This bill reauthorizes the Healthy Food Financing Initiative by establishing specific annual funding levels through fiscal year 2029, sourced from the Commodity Credit Corporation.
Kirsten Gillibrand
Senator
NY
The Healthy Food Financing Initiative Reauthorization Act of 2025 secures dedicated funding for the Healthy Food Financing Initiative through fiscal year 2029 and beyond. This bill authorizes the Secretary to allocate increasing amounts, starting at \$25 million in 2025 and stabilizing at \$50 million annually from 2029 onward. The funding will be sourced from the Commodity Credit Corporation.
This bill, the Healthy Food Financing Initiative Reauthorization Act of 2025, is straightforward: it locks in long-term, increasing funding for the Healthy Food Financing Initiative (HFFI).
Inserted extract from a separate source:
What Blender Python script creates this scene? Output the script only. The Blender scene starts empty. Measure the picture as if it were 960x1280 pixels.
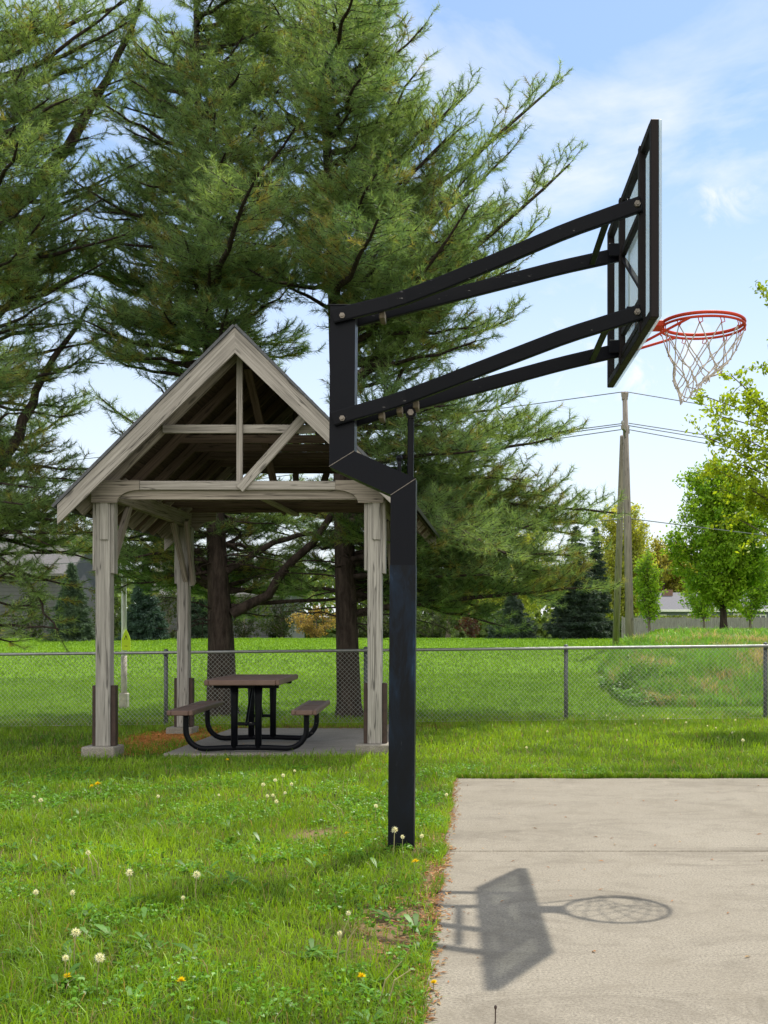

The HFFI is the program designed to bring grocery stores, farmers’ markets, and other healthy food outlets into areas often called "food deserts"—places where fresh, healthy food is hard to find. The bill guarantees that the Secretary must use funds from the Commodity Credit Corporation (CCC) to finance this program on a fixed schedule.
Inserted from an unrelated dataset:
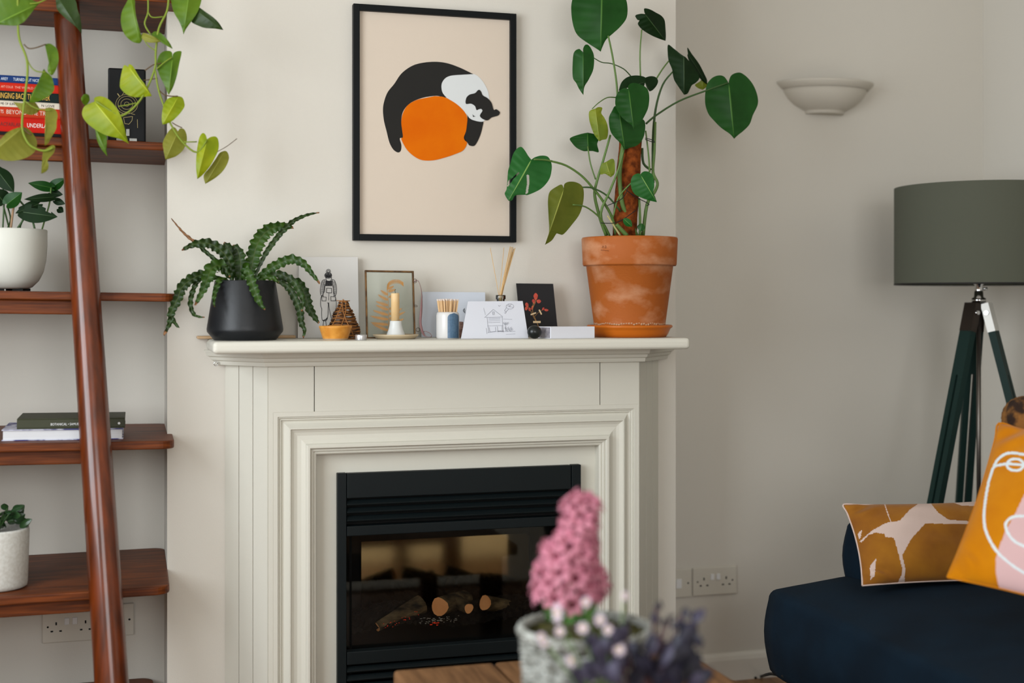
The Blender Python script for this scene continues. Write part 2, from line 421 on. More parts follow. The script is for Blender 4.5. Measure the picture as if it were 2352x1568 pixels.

For anyone concerned about food access, this provides a clear, reliable budget. The funding starts at $25 million for Fiscal Year 2025, which is the immediate budget boost. That amount then increases incrementally each year: $30 million in 2026, $35 million in 2027, and $40 million in 2028. The big news is the permanent funding level: starting in Fiscal Year 2029 and every year after, the HFFI will receive $50 million annually. This long-term commitment means organizations and businesses looking to set up grocery stores in underserved areas can count on a steady pipeline of grant and loan support, making it easier to plan large, multi-year projects.
Crucially, the bill specifies that this funding comes from the Commodity Credit Corporation (CCC). The CCC is typically used to stabilize farm income and support agricultural commodity prices, but it also serves as a general funding source for various USDA programs. This funding mechanism provides stability for the HFFI, but it's worth noting that every dollar directed to the HFFI is a dollar that won't be used for other programs that rely on the CCC. For regular people, this means the money is being pulled from existing agricultural support structures and redirected toward improving consumer access to healthy food, which is a significant policy shift toward public health outcomes.
What does this mean on the ground? Think about a community that currently has to rely on corner stores and fast food because the nearest full-service grocery store is a 45-minute bus ride away. The HFFI provides the financing—the grants, loans, and technical assistance—that a local entrepreneur or non-profit needs to open a new grocery store in that neighborhood. By locking in $50 million per year, the bill ensures that this process isn't a one-off effort but a sustained, national push to close those gaps. For busy families juggling work and childcare, having fresh produce and quality meat available locally saves time, reduces transportation costs, and generally makes healthy eating a lot easier than it is now.